Par Hassan Haddouche
Même si l’annulation du projet de loi de finances complémentaire (LFC) pour 2013 provoque ces derniers jours des inquiétudes légitimes au sujet du bon fonctionnement des institutions gouvernementales, cette décision que le premier ministre vient de confirmer risque de s’avérer finalement une très bonne nouvelle pour la santé de nos finances publiques.
Ceci pour une raison très simple : la « routine » des lois de finances additionnelles a essentiellement servi au cours des dernières années à alimenter une véritable fièvre dépensière de l’Etat algérien.
On comprendra mieux le contexte dans lequel intervient cette décision si on se rappelle que les dépenses de fonctionnement de l’Etat sont en pleine explosion depuis plus de 6 ans. Entre 2007 et 2012, elles ont pratiquement été multipliée par 3 en passant de 22 à 65 milliards de dollars. Curieusement, alors que les lois de finances initiales adoptées en début d’année étaient en général assez « sages » sur le chapitre de la dépense, ce sont les lois de finances complémentaires qui ont souvent été l’instrument privilégié du dérapage financier de l’Etat.
L’exemple le plus typique et le plus récent dans ce domaine est celui de l’année 2011, où, dans le sillage des émeutes de janvier et dans le but de satisfaire les augmentations de salaires réclamées par les fonctionnaires, une LFC élaborée précipitamment a carrément augmenté de 600 milliards de dinars – plus de 8 milliards de dollars – les dépenses de fonctionnement prévues en début d’année.
Une pause des dépenses confirmée en 2013 ?
Pour la première fois depuis l’avènement de cette boulimie de dépenses, la loi de finance initiale pour 2013 avait tenté de ramener les dépenses courantes à un « niveau plus acceptable » notamment grâce à la fin des opérations du versement des rappels sur les salaires de la Fonction publique.

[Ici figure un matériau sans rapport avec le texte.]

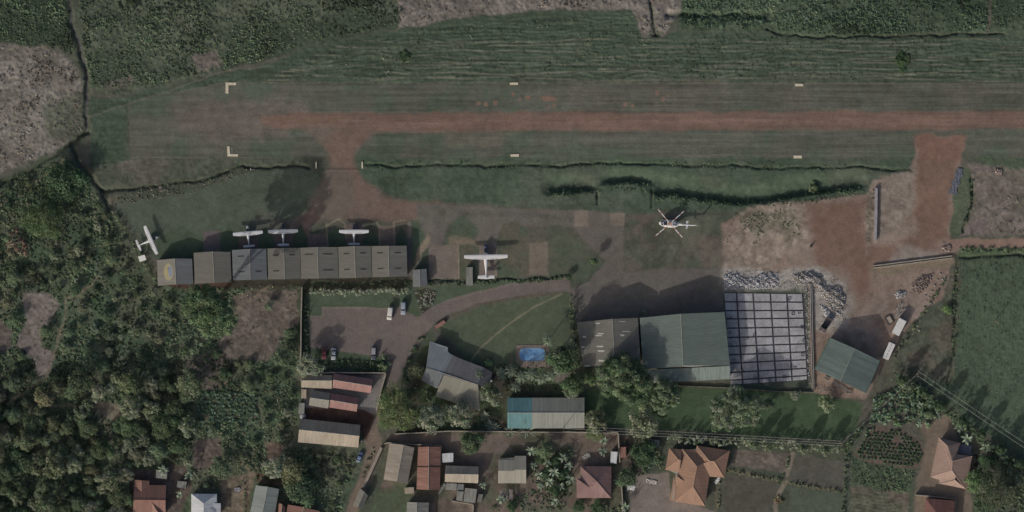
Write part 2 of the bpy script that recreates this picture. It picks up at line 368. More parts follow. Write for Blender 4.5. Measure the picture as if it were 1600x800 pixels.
zone(None, [(1300,420),(1330,430),(1345,470),(1335,500),(1320,480)], A(122,114,106), 10, 6, .6, new=False)
zone('crop_field', [(1500,398),(1660,392),(1660,745),(1560,690),(1490,640),(1430,585),(1488,560)], A(70,83,67), 2, 2, var=.14, fine=.14, amp=.07)
zone('rough_meadow', [(1484,424),(1500,398),(1490,600),(1440,590),(1392,575),(1425,510),(1470,474)], A(74,80,68), 2.5, 3, var=.2, fine=.25, amp=.07, col2=A(86,82,72))
zone('verge_lawn', [(1500,387),(1660,387),(1660,398),(1500,400)], A(70,84,64), 1.5, 1.5, amp=.06)
stroke([(1365,428),(1420,418),(1484,408)], 14, A(108,99,84), .8, warp=4, soft=4)
# -- south of the hangars
zone('embankment', [(244,448),(380,445),(640,436),(640,456),(480,462),(300,455)], A(58,58,48), 1.5, 1.5, amp=.08)
zone('verge_lawn', [(476,458),(640,452),(664,452),(690,446),(800,438),(890,432),(890,436),(800,445),(745,458),(700,470),(668,482),(640,480),(606,480),(504,480),(504,494),(482,494)], A(70,82,67), 1.4, 1, amp=.025)
zone('car_park', [(485,494),(504,494),(504,480),(606,482),(630,478),(650,494),(664,484),(700,468),(745,456),(800,443),(890,432),(892,456),(850,456),(800,464),(742,475),(705,489),(680,503),(664,524),(642,556),(631,578),(614,612),(604,606),(602,556),(560,556),(530,562),(485,543)], PAVE, 1.2, .8, var=.08, fine=.06, amp=.008, col2=A(96,89,86))
stroke([(504,494),(504,480),(560,481),(606,482)], 1.5, A(120,112,100), .8, warp=.3); stroke([(485,494),(504,494)], 1.5, A(112,104,94), .7, warp=.3)
stroke([(700,470),(745,458),(800,444),(888,434)], 3, A(110,100,94), .7, warp=.6)
stroke([(690,500),(742,477),(800,466),(890,457)], 2, A(84,70,64), .7, warp=.6)
zone('access_lane', [(604,606),(614,608),(600,640),(590,672),(600,684),(590,730),(568,775),(552,830),(528,830),(545,790),(560,750),(574,705),(572,690),(584,660)], LANE, 3, 2, var=.1, fine=.1, amp=.02)
zone('garden_lawn', [(690,506),(742,482),(800,470),(888,458),(896,520),(878,545),(850,570),(775,582),(735,566),(712,540),(682,515)], A(73,83,67), 1.5, 1.5, var=.14, fine=.1, amp=.025)
stroke([(735,566),(741,555),(750,545),(774,523),(800,503),(820,489),(840,477),(860,468),(877,460)], 2.6, A(112,108,90), .85, name='footpath', warp=.6)
stroke([(678,512),(700,538),(722,564)], 4.5, A(82,76,72), .9, name='footpath', warp=.5)
zone('planting_bed', [(646,455),(664,451),(684,454),(676,478),(660,490)], A(58,58,50), 1, .6, amp=.03)
zone('lawn_triangle', [(640,468),(658,492),(655,495),(637,488)], A(68,80,62), .8, .4, amp=.02)
zone('courtyard', [(482,543),(600,558),(600,580),(482,580)], A(64,76,60), 1.5, 1, amp=.03)
zone('garden_lawn', [(915,608),(1010,600),(1140,604),(1262,610),(1350,632),(1338,672),(1312,690),(1150,678),(960,666),(915,668)], A(62,79,58), 2, 2, var=.16, fine=.12, amp=.025)
zone('garden_soil', [(650,560),(670,530),(760,580),(850,570),(900,575),(905,620),(790,620),(790,670),(620,676),(640,600)], A(66,62,54), 3, 3, var=.2, fine=.2, amp=.04, col2=A(62,74,54))
stroke([(790,672),(780,655),(755,650),(735,640)], 4, A(96,84,76), .8, name='footpath'); stroke([(760,618),(775,600),(790,585),(800,560)], 5, A(92,82,74), .7)
zone('pool_deck', [(806,539),(856,538),(860,574),(820,576),(806,566)], A(102,94,88), .8, .4, amp=.008)
zone(None, [(865,575),(890,572),(892,596),(868,598)], A(98,92,88), 1.5, 1, .9, new=False)
zone('courtyard', [(472,585),(600,585),(590,648),(560,645),(478,640),(470,600)], A(110,108,108), 1, .5, amp=.01, var=.1)
zone('yard_soil', [(478,638),(516,636),(570,640),(585,650),(575,690),(560,664),(474,654)], A(68,52,48), 2, 1.5, amp=.03, var=.25, fine=.3)
zone(None, [(246,444),(362,440),(362,449),(246,454)], A(66,50,45), 1.5, 1, .9, new=False, amp=.04)
zone(None, [(363,438),(640,432),(640,440),(480,446),(363,446)], A(50,48,42), 1.5, 1, .9, new=False, amp=.05)  # dark weedy bank, with the hedge's shade put into the colour too
# -- village
zone('village_soil', [(596,682),(968,674),(1000,690),(1010,745),(1040,750),(1040,860),(575,860),(600,740)], A(92,83,76), 4, 4, var=.22, fine=.22, amp=.04, col2=A(78,80,68))
zone(None, [(606,764),(640,755),(640,800),(570,810),(590,770)], A(70,82,64), 4, 3, .9, new=False, amp=.04)
zone(None, [(600,700),(612,700),(606,740),(586,760),(580,748)], A(74,78,66), 3, 2, .9, new=False)
zone('village_lane', [(604,680),(760,682),(790,676),(800,700),(770,712),(755,745),(740,800),(728,800),(742,755),(748,728),(690,698),(650,690),(606,692)], A(100,90,84), 4, 3, var=.12, amp=.02)
zone(None, [(985,744),(1045,738),(1050,782),(1100,792),(1118,800),(1118,860),(985,860)], A(112,104,98), 2, 2, .95, new=False, amp=.015)
zone('paved_drive', [(985,746),(1045,740),(1050,784),(1100,794),(1116,802),(1116,860),(985,860)], A(110,102,97), 1.5, 1, amp=.012)
zone('garden_plot', [(1146,702),(1232,708),(1228,738),(1142,728)], A(92,86,80), 1.5, 1, amp=.07, fine=.25)
zone('garden_plot', [(1134,740),(1222,748),(1216,775),(1202,800),(1130,800)], A(76,76,68), 1.5, 1, amp=.03)
zone('garden_plot', [(1238,710),(1322,722),(1318,766),(1234,752)], A(78,78,72), 1.5, 1, amp=.03)
zone('garden_plot', [(1234,760),(1316,772),(1312,860),(1228,860)], A(74,82,72), 1.5, 1, amp=.03)
stroke([(1238,708),(1228,752),(1216,772),(1212,792),(1212,830)], 7, A(112,104,94), .9, name='footpath'); stroke([(1135,733),(1226,752)], 6, A(90,86,70), .6); stroke([(1232,755),(1316,768)], 5, A(90,84,70), .7)
stroke([(1120,745),(1118,800)], 3, A(96,92,76), .7)
zone('mound_plot', [(1345,690),(1360,668),(1402,668),(1440,690),(1446,716),(1430,734),(1390,728),(1340,718),(1334,712)], A(88,78,70), 2, 2, amp=.05, col2=A(84,74,68))
zone('crop_plot', [(1330,716),(1388,728),(1430,736),(1420,775),(1330,758)], A(64,76,60), 3, 3, amp=.09, fine=.25)
zone('ploughed_plot', [(1328,760),(1420,772),(1420,860),(1322,860)], A(88,81,73), 3, 3, var=.15, fine=.3, amp=.08, col2=A(80,82,70))
zone('village_soil', [(1440,660),(1486,650),(1500,690),(1522,700),(1520,760),(1515,860),(1420,860),(1430,770),(1448,700)], A(104,94,84), 3, 3, amp=.03, var=.2)
# -- west thicket
zone('thicket_floor', [(-60,300),(40,265),(105,246),(150,290),(240,440),(300,455),(470,450),(468,640),(470,700),(570,705),(540,800),(520,860),(-60,860)], A(64,78,61), 3, 4, var=.25, fine=.25, amp=.10, col2=A(78,82,68))
for (poly,col) in [([(32,455),(84,458),(92,480),(78,500),(62,520),(68,545),(88,548),(80,580),(58,592),(52,560),(24,540),(40,500)],A(104,96,93)),
                   ([(0,500),(22,520),(18,545),(-40,560),(-60,500)],A(92,84,80)),
                   ([(362,465),(400,452),(465,452),(468,500),(440,530),(420,568),(350,560),(340,535),(372,500)],A(94,86,80)),
                   ([(290,555),(350,545),(355,600),(330,610),(285,605)],A(92,84,78)),
                   ([(140,624),(190,632),(196,650),(176,662),(150,640)],A(106,98,86)),
                   ([(300,690),(345,680),(345,730),(300,735)],A(88,78,74)),
                   ([(302,618),(350,612),(400,618),(404,655),(308,662)],A(76,74,62)),
                   ([(345,745),(400,738),(385,800),(345,830)],A(100,90,78)),
                   ([(200,735),(290,725),(300,760),(285,800),(200,800)],A(84,74,70)),
                   ([(400,735),(460,745),(440,760),(400,755)],A(90,74,64)),
                   ([(415,690),(445,695),(440,725),(415,722)],A(102,88,78))]:
    zone('bare_clearing', poly, col, 3, 3, .9, var=.2, fine=.28, amp=.10)
for pl in ([(155,430),(140,450),(122,464),(104,466),(100,500),(86,545),(72,590),(40,612),(10,632)],[(60,634),(110,632),(150,642),(165,662),(176,690)],[(0,320),(60,283),(100,250)],[(388,560),(350,600)],[(376,720),(398,745),(385,760)],[(425,445),(372,480),(350,525),(338,545)]): stroke(pl, 3.2, A(108,98,84), .75, warp=2, soft=1.4)
zone(None, [(150,455),(163,482),(160,494),(140,470)], A(60,78,56), 3, 2, .9, new=False, amp=.08)
# -- ditches, banks, tracks
DG = A(48,54,44)
for pl, w, dz in (([(105,-20),(112,40),(126,70),(134,120),(136,170),(134,205),(112,228),(118,248),(140,275),(160,298),(172,325)],6,-1.0),
              ([(160,298),(200,296),(250,288),(300,286),(345,272),(380,261),(480,259)],4,-.8),
              ([(172,325),(200,365),(240,430),(250,450)],3,-.3),
              ([(134,205),(100,232),(60,258),(0,290),(-40,310)],4,-.5),
              ([(575,258),(640,260),(700,257),(780,258),(860,259),(930,256),(1025,258),(1180,260),(1260,261),(1290,265),(1320,261),(1425,266)],2.6,-.65),
              ([(1015,-20),(1020,40),(1024,54)],3.2,-.9),([(1018,54),(1030,54)],4,-.8),
              ([(1196,46),(1230,54),(1285,58),(1380,56),(1470,56),(1500,53),(1545,52),(1570,54)],3,-.7),
              ([(1519,276),(1516,320),(1504,360)],3,-.8),([(1500,400),(1560,399),(1660,397)],3.4,-.8),
              ([(1495,395),(1490,460),(1490,540),(1482,600)],2.4,-.6),
              ([(480,442),(560,444),(640,438)],2.6,-.5),([(640,440),(740,438),(840,435),(888,431)],2.2,-.6)):
    stroke(pl, w*2.6, A(62,72,58), .45, warp=3, soft=w); stroke(pl, w*1.1, A(62,65,58) if w>5 else DG, .65, warp=2.4, dz=dz*.72, soft=1.8)
stroke([(105,-20),(112,40),(126,70),(134,120),(136,170),(134,205)], 3, A(78,76,80), .8, warp=1.0)
stroke([(1549,-20),(1545,50)], 4, A(86,80,74), .9)
stroke([(512,265),(560,265)], 1.6, A(76,64,58), .7, warp=.3, dz=.12)
# bank facing north behind the helicopter: ground steps down, then ramps back up
def bank(pl, drop, ramp):
    x0=pl[0][0]; x1=pl[-1][0]
    yb = np.interp(GX, [p[0] for p in pl], [p[1] for p in pl])+WY*4
    ends = sstep(x0-8,x0+18,GX)*(1-sstep(x1-18,x1+10,GX))
    d = yb-GY                                                       # north of the crest positive
    f = sstep(-1,8,d)*(1-sstep(9,ramp,d))
    H[...] -= drop*f*ends
    mm = (np.exp(-((d-4)/4.5)**2)*ends*.8)[...,None]  # darker green on the north slope: its shade put into the colour
    C[...] = C*(1-mm)+np.array(A(54,66,50))*mm
bank([(850,306),(900,302),(934,300)],1.5,34)
bank([(936,292),(970,288),(1018,290)],1.6,30)
bank([(1018,306),(1060,308),(1110,316),(1160,322),(1230,312),(1300,303),(1352,296)],1.7,40)
for pl in ([(934,300),(934,318)],[(1019,296),(1018,322)]): stroke(pl, 2.4, DG, .9, dz=-.6)
stroke([(1042,24),(1100,22),(1150,26),(1200,24)], 9, A(54,64,50), .5, warp=4, soft=4, dz=-1.0)
# crop rows
rowm = sstep(0,3,poly_sd([(1500,402),(1660,396),(1660,745),(1560,690),(1490,640),(1430,585),(1490,560)],GX,GY))
H += rowm*.07*np.sin((GX+GY*.05)*2*math.pi/5.1); C *= (1-.12*rowm*np.sin((GX+GY*.05)*2*math.pi/5.1+1.2))[...,None]
pm = sstep(0,3,poly_sd([(1328,762),(1420,774),(1420,860),(1322,860)],GX,GY)); H += pm*.05*np.sin((GY+4*np.sin(GX/16))*2*math.pi/5.5)
fm = sstep(0,6,poly_sd([(430,124),(440,100),(560,60),(640,46),(800,22),(985,18),(1010,60),(1150,54),(1300,60),(1660,58),(1660,128)],GX,GY)); wv = fbm(GX/6,GY,12,91,3)*9; rw = np.sin((GY+wv)*2*math.pi/5.6)
H += fm*.085*rw; C *= (1-.10*fm*rw)[...,None]
sm = sstep(0,3,poly_sd([(860,132),(1660,132),(1660,170),(900,170)],GX,GY))+sstep(0,3,poly_sd([(1100,206),(1430,206),(1430,244),(1000,244)],GX,GY)); rw = np.sin((GY+wv*.3)*2*math.pi/4.6)
H += sm*.03*rw; C *= (1-.06*sm*rw)[...,None]
tuft = fbm(GX,GY,4,31,3,.7)
H += AMP*(N3*.42+tuft*2.0+N2*.8); 
far = np.maximum(np.maximum(-60-GX,GX-1660),np.maximum(-60-GY,GY-860))>2; H[far] = 0
C = np.clip(C*(1+.35*np.clip(tuft,-.5,.5)*np.clip(AMP/.1,0,1.4))[...,None],.01,.8)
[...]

Il n’empêche que le parlement a encore approuvé pour 2013 des dépenses de fonctionnement de près de 60 milliards de dollars – environ 4400 milliards de dinars – qui prennent en charge notamment la création de plus 52.000 nouveaux postes dans la Fonction publique. Au printemps dernier Karim DJOUDI répétait encore :
Il faut qu’il y ait aujourd’hui une prise de conscience sur le fait que nous avons besoin d’une approche beaucoup plus prudente en matière de dépenses notamment celles de fonctionnement et surtout celles relatives aux salaires de la Fonction publique où nous avons atteint le plafond.
Malheureusement, quelques semaines plus tard, l’agitation sociale, notamment dans le sud du pays, commençait à inquiéter fortement les dirigeants algériens qui semblaient décidés à y répondre de façon classique, dans le cadre d’une LFC préparée à la veille de l’été, par une injection massive de dépenses publiques, notamment à travers la création annoncée de dizaines de milliers d’emplois de fonctionnaires. On parlait notamment de l’embauche de 10.000 policiers… Que serait-il alors resté de la baisse d’environ 10% des dépenses de fonctionnement pour l’ensemble de l’année en cours, comme annoncée vertueusement en début d’année par le ministre des finances ?
L’abandon du projet de LFC est donc une bonne nouvelle, qui pourrait n’être qu’un sursis puisque le premier ministre annonce, que toutes les mesures prévues au titre de la LFC 2013 seront finalement inscrites dans le projet de loi de finance pour 2014. Il est vrai que l’année prochaine sera marquée par une échéance politique capitale, qui risque de se révéler peu favorable à la mise en œuvre d’une politique budgétaire rigoureuse .
En attendant, voila pour une fois un retard qui est bon à prendre. Réjouissons-nous car 2013 devrait être le premier exercice budgétaire depuis longtemps (et peut être aussi avant longtemps ?) à ne pas enregistrer un nouveau dérapage du train de vie de l’Etat.